NEWRY TOWN CHARTER

From A Topographical Dictionary of Ireland, 1837

The present flourishing state of Newry may be attributed originally to the favour shewn by Edward VI. to Marshal Bagnal, to whom the abbey and surrounding territory were granted, with very extensive privileges, in consequence of his services in Ulster, and were continued to him by James I., vesting the ecclesiastical and municipal authority in the proprietor, who, by virtue of these grants, appointed the vicar general, seneschal, and other inferior officers. A charter of the 10th of James I. (1612) made the town a free borough, by the name of "the provost, free burgesses, and commonalty of the borough of Newry," granting the provost and 12 free burgesses the power of sending two members to parliament, and making the provost judge of a court of record, to be held weekly on Mondays, with jurisdiction to the amount of five marks.

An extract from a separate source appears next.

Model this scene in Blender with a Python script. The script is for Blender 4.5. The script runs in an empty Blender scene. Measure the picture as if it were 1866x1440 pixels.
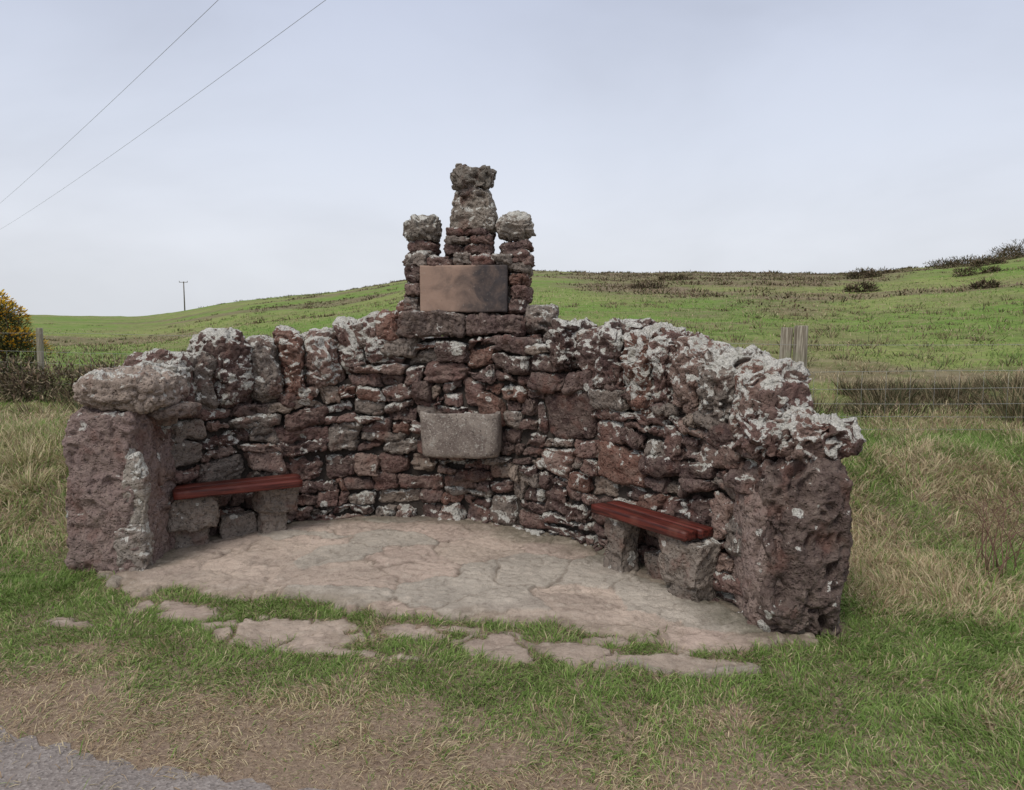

A charter granted by James II., in 1688, is not considered to be of any validity. A grant of James I., in 1613, to Arthur Bagnal, empowered a court to be held before the seneschal of the manor, for pleas to the amount of 100 marks: the jurisdiction of this court extends over the borough, and a number of other townlands in Down and Armagh, comprehending 9664 acres in the former, and 11,434 acres in the latter, of these counties. The court is held every third Wednesday: the seneschal limits his jurisdiction by civil bill to £10; he also holds a court leet, once or twice in the year, at which constables are appointed. All the provisions of the act of the 9th of George IV., c. 82, for watching, lighting, cleansing, paving and improving towns were introduced here shortly after the enactment of that statute: the number of commissioners was fixed at 21. The police of the borough is principally attended to by the constabulary forces of the counties of Down and Armagh: the leading streets are kept in repair by county presentments. These arrangements have tended much to the improvement of the neatness, cleanliness, and good order of the town: the expenditure is defrayed by a local tax, amounting to about £1150 annually.

The elective franchise, conferred by James I., was altered at the Union, when the representation of the borough was limited to a single member, which continues to be the present arrangement. It was a scot and lot borough, but the right of election is now vested in the £10 and certain of the £5 householders; the privilege of the latter cannot be perpetuated, but expires with the lives of the few remaining electors of this class, or with their removal from the premises occupied at the period of the general registration: the seneschal of the manor is the returning officer. The borough includes within its limits a large rural district, comprehending 2500 statute acres, the precise limits of which are detailed in the Appendix. The general quarter sessions for the county of Down are held here alternately with Downpatrick; and and those for the Markethill division of the county of Armagh, in Ballybot. Petty sessions are held every Friday. The court-house, built by subscription for a market-house, and converted to its present purpose in 1805, is an unsightly old building in an inconvenient situation. There is a bridewell for the temporary confinement of prisoners until they can be sent to the county prison at Downpatrick.